» **SET PROBLEM**: For this exercise, repeat all of the material verbatim apart from its images.

» **GIVEN RECORDS**:
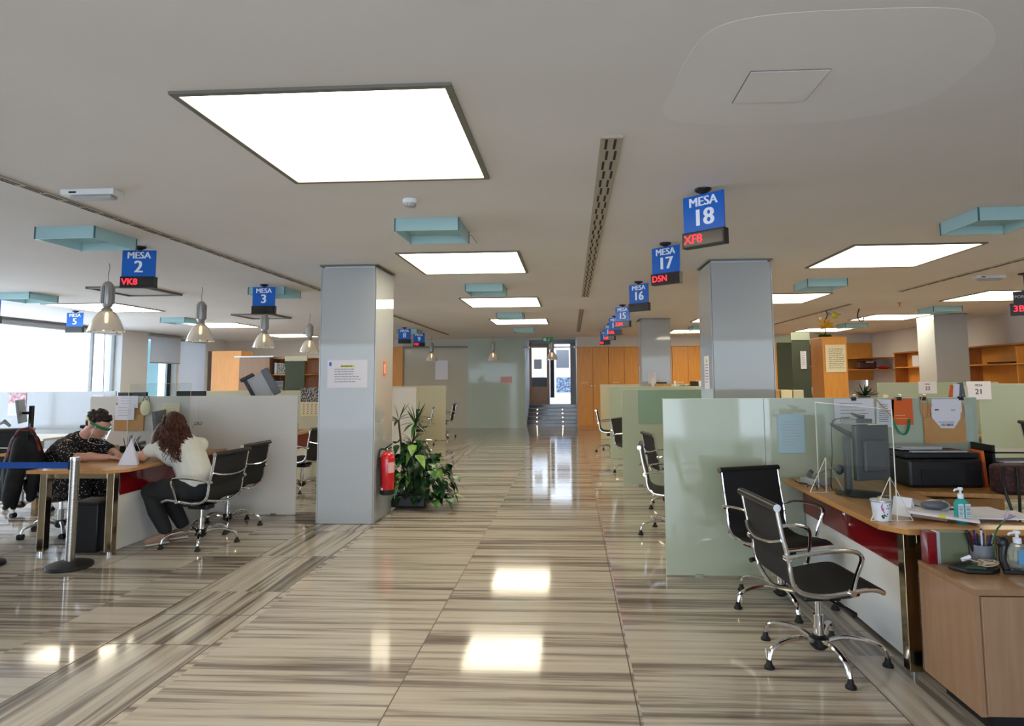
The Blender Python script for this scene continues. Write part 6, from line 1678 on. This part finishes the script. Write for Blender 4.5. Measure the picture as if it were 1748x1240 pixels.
hr = [('e', HP(0, -0.028, 0.035), (0.096, 0.108, 0.1), HR), ('c', [((-3.96, 6.25, 1.08), 0.095), ((-3.92, 6.17, 1.0), 0.10), ((-3.86, 6.1, 0.92), 0.085), ((-3.84, 6.06, 0.87), 0.05)]),
      ('c', [((-4.03, 6.22, 1.06), 0.06), ((-4.02, 6.13, 0.98), 0.06), ((-4.0, 6.05, 0.90), 0.04)]), ('c', [((-3.88, 6.27, 1.05), 0.06), ((-3.79, 6.2, 0.98), 0.06), ((-3.73, 6.15, 0.91), 0.035)])]
blend('hair', hr, 'hairred', pv, 0.009, 2)
rnd = random.Random(11)
mb = MB()
bk, lt = V((0.46, -0.89, 0)), V((0.89, 0.46, 0))
for k in range(150):
    u = rnd.uniform(-1, 1)
    a = HP(u * 0.088, -0.075 - 0.045 * (1 - u * u), rnd.uniform(-0.03, 0.09))
    ze = rnd.uniform(0.72, 0.90) + 0.05 * abs(u)
    cen = V((-3.68, 6.12, 0)).lerp(V((-3.82, 6.2, 0)), (ze - 0.7) / 0.2)
    end = V((cen.x, cen.y, ze)) + bk * (0.19 - 0.05 * u * u) + lt * (u * 0.15 - 0.035)
    mid = V(((a.x + end.x) / 2, (a.y + end.y) / 2, (a.z + end.z) / 2)) + bk * 0.055 + lt * u * 0.025
    pts = []
    ph = rnd.uniform(0, 6.28); turns = rnd.uniform(3.5, 5.5)
    for i in range(30):
        t_ = i / 29
        p = a.lerp(mid, t_).lerp(mid.lerp(end, t_), t_)
        amp = 0.004 + 0.011 * t_
        pts.append(p + V((math.cos(ph + t_ * turns * 6.28) * amp, math.sin(ph + t_ * turns * 6.28) * amp * 0.8, 0)))
    mb.tube(pts, [0.0075 - 0.005 * i / 29 for i in range(30)], 5)
mb.build('curls', 'hairred', pv)['kind'] = 'stuff'

# ================================================================== PLANTER
t = thing('potted_plant', 'leafy green climbing plant and tall spiky plant in a black planter beside the left pillar', 'plant', (-1.88, 7.75, 0))
MB().prism([(-2.14, 7.60), (-1.72, 7.60), (-1.72, 7.95), (-2.14, 7.95)], 0.02, 0.17).build('planter', 'black', t, bevel=0.02)
MB().box(-2.12, 7.62, 0.165, -1.74, 7.93, 0.172).build('soil', 'soil', t, smooth=False)
stems = MB()
def leaf_mesh(mb, base, d, up_, L, W, fold=0.25, droop=0.4, heart=True):
    d = V(d).normalized(); s_ = d.cross(V(up_)).normalized(); u = s_.cross(d).normalized()
    prof = [(0, 0.0), (0.08, 0.55), (0.25, 0.98), (0.45, 0.92), (0.7, 0.55), (0.88, 0.22), (1.0, 0.0)] if heart else [(0, 0.25), (0.2, 0.8), (0.45, 1.0), (0.7, 0.75), (0.9, 0.3), (1.0, 0.0)]
    vs, fs = [], []
    for i, (a, w_) in enumerate(prof):
        c = V(base) + d * a * L - V((0, 0, 1)) * droop * L * a * a
        for k in (-1, 0, 1):
            vs.append(tuple(c + s_ * k * w_ * W / 2 + u * (abs(k) * fold * w_ * W / 2)))
    for i in range(len(prof) - 1):
        for k in (0, 1):
            q = i * 3 + k
            fs.append((q, q + 1, q + 4, q + 3))
    mb.add(vs, fs)
# spiky dracaena heads
def spiky(c, n, L, seed):
    r_ = random.Random(seed)
    for k in range(n):
        az = r_.uniform(0, 6.28); el = r_.uniform(-0.25, 1.3)
        d = V((math.cos(az) * math.cos(el), math.sin(az) * math.cos(el), math.sin(el)))
        mb = MB(); leaf_mesh(mb, V(c) + d * 0.01, d, (0, 0, 1) if abs(d.z) < 0.9 else (1, 0, 0), L * r_.uniform(0.7, 1.1), 0.045, 0.3, 0.35 if el < 0.9 else 0.08, False)
        mb.build('blade_leaf', 'leaf' if k % 3 else 'leafdark', t)
spiky((-1.88, 7.72, 0.98), 17, 0.30, 1)
spiky((-2.1, 7.78, 1.02), 12, 0.26, 2)
spiky((-1.92, 7.75, 0.76), 9, 0.26, 3)
MB().tube(smoothpath([(-1.95, 7.75, 0.16), (-1.97, 7.74, 0.5), (-1.9, 7.72, 0.8), (-1.88, 7.72, 0.99)], 5), 0.012, 7).build('trunk', 'stem', t)
MB().tube(smoothpath([(-2.0, 7.8, 0.16), (-2.05, 7.79, 0.6), (-2.1, 7.78, 1.03)], 5), 0.012, 7).build('trunk', 'stem', t)
# pothos mass
rnd = random.Random(21)
n_l = 0
while n_l < 58:
    x, y, z = rnd.uniform(-2.08, -1.40), rnd.uniform(7.38, 7.95), rnd.uniform(0.12, 0.82)
    top = 0.82 - max(0, (x + 1.9)) * 0.75
    if z > top or (x > -1.62 and z < 0.1):
        continue
    d = V((x + 1.88 + rnd.uniform(-.25, .25), y - 7.75 + rnd.uniform(-.4, .1), rnd.uniform(-0.5, 0.35)))
    mb = MB(); leaf_mesh(mb, (x, y, z), d, (0, 0, 1), rnd.uniform(0.11, 0.19), rnd.uniform(0.08, 0.13), 0.2, rnd.uniform(0.3, 0.8))
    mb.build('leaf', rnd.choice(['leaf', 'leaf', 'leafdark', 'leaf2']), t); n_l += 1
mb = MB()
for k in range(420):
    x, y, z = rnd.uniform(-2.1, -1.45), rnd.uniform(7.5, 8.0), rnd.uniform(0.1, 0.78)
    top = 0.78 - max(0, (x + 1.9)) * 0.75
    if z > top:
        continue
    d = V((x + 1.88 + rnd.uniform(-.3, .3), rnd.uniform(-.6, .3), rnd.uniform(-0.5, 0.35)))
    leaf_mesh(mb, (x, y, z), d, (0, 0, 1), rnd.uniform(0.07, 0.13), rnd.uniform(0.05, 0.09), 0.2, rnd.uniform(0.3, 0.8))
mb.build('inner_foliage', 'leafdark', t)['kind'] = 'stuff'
for k in range(14):
    e = (rnd.uniform(-2.0, -1.45), rnd.uniform(7.42, 7.8), rnd.uniform(0.15, 0.6))
    MB().tube(smoothpath([(-1.9, 7.75, 0.17), ((-1.9 + e[0]) / 2, (7.75 + e[1]) / 2, e[2] + 0.2), e], 5), 0.005, 5).build('vine_stem', 'leafdark', t)
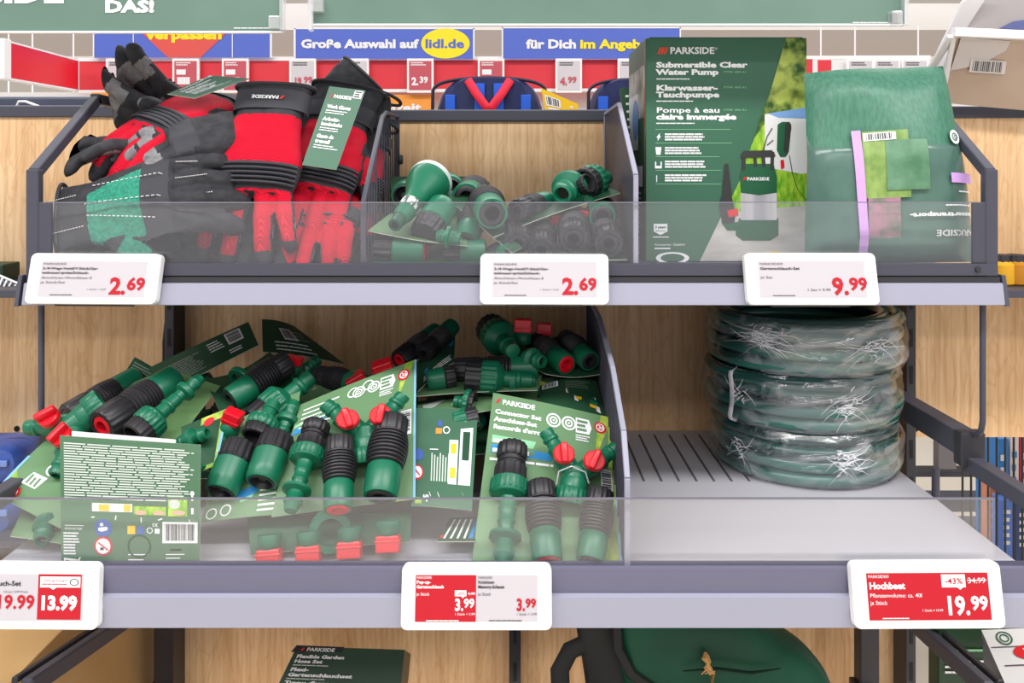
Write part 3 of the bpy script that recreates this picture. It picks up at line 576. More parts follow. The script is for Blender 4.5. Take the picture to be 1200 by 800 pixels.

» **ANSWER TO THE PROBLEM**:
The Blender Python script for this scene continues. Write part 6, from line 1678 on. This part finishes the script. Write for Blender 4.5. Measure the picture as if it were 1748x1240 pixels.
hr = [('e', HP(0, -0.028, 0.035), (0.096, 0.108, 0.1), HR), ('c', [((-3.96, 6.25, 1.08), 0.095), ((-3.92, 6.17, 1.0), 0.10), ((-3.86, 6.1, 0.92), 0.085), ((-3.84, 6.06, 0.87), 0.05)]),
      ('c', [((-4.03, 6.22, 1.06), 0.06), ((-4.02, 6.13, 0.98), 0.06), ((-4.0, 6.05, 0.90), 0.04)]), ('c', [((-3.88, 6.27, 1.05), 0.06), ((-3.79, 6.2, 0.98), 0.06), ((-3.73, 6.15, 0.91), 0.035)])]
blend('hair', hr, 'hairred', pv, 0.009, 2)
rnd = random.Random(11)
mb = MB()
bk, lt = V((0.46, -0.89, 0)), V((0.89, 0.46, 0))
for k in range(150):
    u = rnd.uniform(-1, 1)
    a = HP(u * 0.088, -0.075 - 0.045 * (1 - u * u), rnd.uniform(-0.03, 0.09))
    ze = rnd.uniform(0.72, 0.90) + 0.05 * abs(u)
    cen = V((-3.68, 6.12, 0)).lerp(V((-3.82, 6.2, 0)), (ze - 0.7) / 0.2)
    end = V((cen.x, cen.y, ze)) + bk * (0.19 - 0.05 * u * u) + lt * (u * 0.15 - 0.035)
    mid = V(((a.x + end.x) / 2, (a.y + end.y) / 2, (a.z + end.z) / 2)) + bk * 0.055 + lt * u * 0.025
    pts = []
    ph = rnd.uniform(0, 6.28); turns = rnd.uniform(3.5, 5.5)
    for i in range(30):
        t_ = i / 29
        p = a.lerp(mid, t_).lerp(mid.lerp(end, t_), t_)
        amp = 0.004 + 0.011 * t_
        pts.append(p + V((math.cos(ph + t_ * turns * 6.28) * amp, math.sin(ph + t_ * turns * 6.28) * amp * 0.8, 0)))
    mb.tube(pts, [0.0075 - 0.005 * i / 29 for i in range(30)], 5)
mb.build('curls', 'hairred', pv)['kind'] = 'stuff'

# ================================================================== PLANTER
t = thing('potted_plant', 'leafy green climbing plant and tall spiky plant in a black planter beside the left pillar', 'plant', (-1.88, 7.75, 0))
MB().prism([(-2.14, 7.60), (-1.72, 7.60), (-1.72, 7.95), (-2.14, 7.95)], 0.02, 0.17).build('planter', 'black', t, bevel=0.02)
MB().box(-2.12, 7.62, 0.165, -1.74, 7.93, 0.172).build('soil', 'soil', t, smooth=False)
stems = MB()
def leaf_mesh(mb, base, d, up_, L, W, fold=0.25, droop=0.4, heart=True):
    d = V(d).normalized(); s_ = d.cross(V(up_)).normalized(); u = s_.cross(d).normalized()
    prof = [(0, 0.0), (0.08, 0.55), (0.25, 0.98), (0.45, 0.92), (0.7, 0.55), (0.88, 0.22), (1.0, 0.0)] if heart else [(0, 0.25), (0.2, 0.8), (0.45, 1.0), (0.7, 0.75), (0.9, 0.3), (1.0, 0.0)]
    vs, fs = [], []
    for i, (a, w_) in enumerate(prof):
        c = V(base) + d * a * L - V((0, 0, 1)) * droop * L * a * a
        for k in (-1, 0, 1):
            vs.append(tuple(c + s_ * k * w_ * W / 2 + u * (abs(k) * fold * w_ * W / 2)))
    for i in range(len(prof) - 1):
        for k in (0, 1):
            q = i * 3 + k
            fs.append((q, q + 1, q + 4, q + 3))
    mb.add(vs, fs)
# spiky dracaena heads
def spiky(c, n, L, seed):
    r_ = random.Random(seed)
    for k in range(n):
        az = r_.uniform(0, 6.28); el = r_.uniform(-0.25, 1.3)
        d = V((math.cos(az) * math.cos(el), math.sin(az) * math.cos(el), math.sin(el)))
        mb = MB(); leaf_mesh(mb, V(c) + d * 0.01, d, (0, 0, 1) if abs(d.z) < 0.9 else (1, 0, 0), L * r_.uniform(0.7, 1.1), 0.045, 0.3, 0.35 if el < 0.9 else 0.08, False)
        mb.build('blade_leaf', 'leaf' if k % 3 else 'leafdark', t)
spiky((-1.88, 7.72, 0.98), 17, 0.30, 1)
spiky((-2.1, 7.78, 1.02), 12, 0.26, 2)
spiky((-1.92, 7.75, 0.76), 9, 0.26, 3)
MB().tube(smoothpath([(-1.95, 7.75, 0.16), (-1.97, 7.74, 0.5), (-1.9, 7.72, 0.8), (-1.88, 7.72, 0.99)], 5), 0.012, 7).build('trunk', 'stem', t)
MB().tube(smoothpath([(-2.0, 7.8, 0.16), (-2.05, 7.79, 0.6), (-2.1, 7.78, 1.03)], 5), 0.012, 7).build('trunk', 'stem', t)
# pothos mass
rnd = random.Random(21)
n_l = 0
while n_l < 58:
    x, y, z = rnd.uniform(-2.08, -1.40), rnd.uniform(7.38, 7.95), rnd.uniform(0.12, 0.82)
    top = 0.82 - max(0, (x + 1.9)) * 0.75
    if z > top or (x > -1.62 and z < 0.1):
        continue
    d = V((x + 1.88 + rnd.uniform(-.25, .25), y - 7.75 + rnd.uniform(-.4, .1), rnd.uniform(-0.5, 0.35)))
    mb = MB(); leaf_mesh(mb, (x, y, z), d, (0, 0, 1), rnd.uniform(0.11, 0.19), rnd.uniform(0.08, 0.13), 0.2, rnd.uniform(0.3, 0.8))
    mb.build('leaf', rnd.choice(['leaf', 'leaf', 'leafdark', 'leaf2']), t); n_l += 1
mb = MB()
for k in range(420):
    x, y, z = rnd.uniform(-2.1, -1.45), rnd.uniform(7.5, 8.0), rnd.uniform(0.1, 0.78)
    top = 0.78 - max(0, (x + 1.9)) * 0.75
    if z > top:
        continue
    d = V((x + 1.88 + rnd.uniform(-.3, .3), rnd.uniform(-.6, .3), rnd.uniform(-0.5, 0.35)))
    leaf_mesh(mb, (x, y, z), d, (0, 0, 1), rnd.uniform(0.07, 0.13), rnd.uniform(0.05, 0.09), 0.2, rnd.uniform(0.3, 0.8))
mb.build('inner_foliage', 'leafdark', t)['kind'] = 'stuff'
for k in range(14):
    e = (rnd.uniform(-2.0, -1.45), rnd.uniform(7.42, 7.8), rnd.uniform(0.15, 0.6))
    MB().tube(smoothpath([(-1.9, 7.75, 0.17), ((-1.9 + e[0]) / 2, (7.75 + e[1]) / 2, e[2] + 0.2), e], 5), 0.005, 5).build('vine_stem', 'leafdark', t)
Write part 3 of the bpy script that recreates this picture. It picks up at line 576. More parts follow. The script is for Blender 4.5. Take the picture to be 1200 by 800 pixels.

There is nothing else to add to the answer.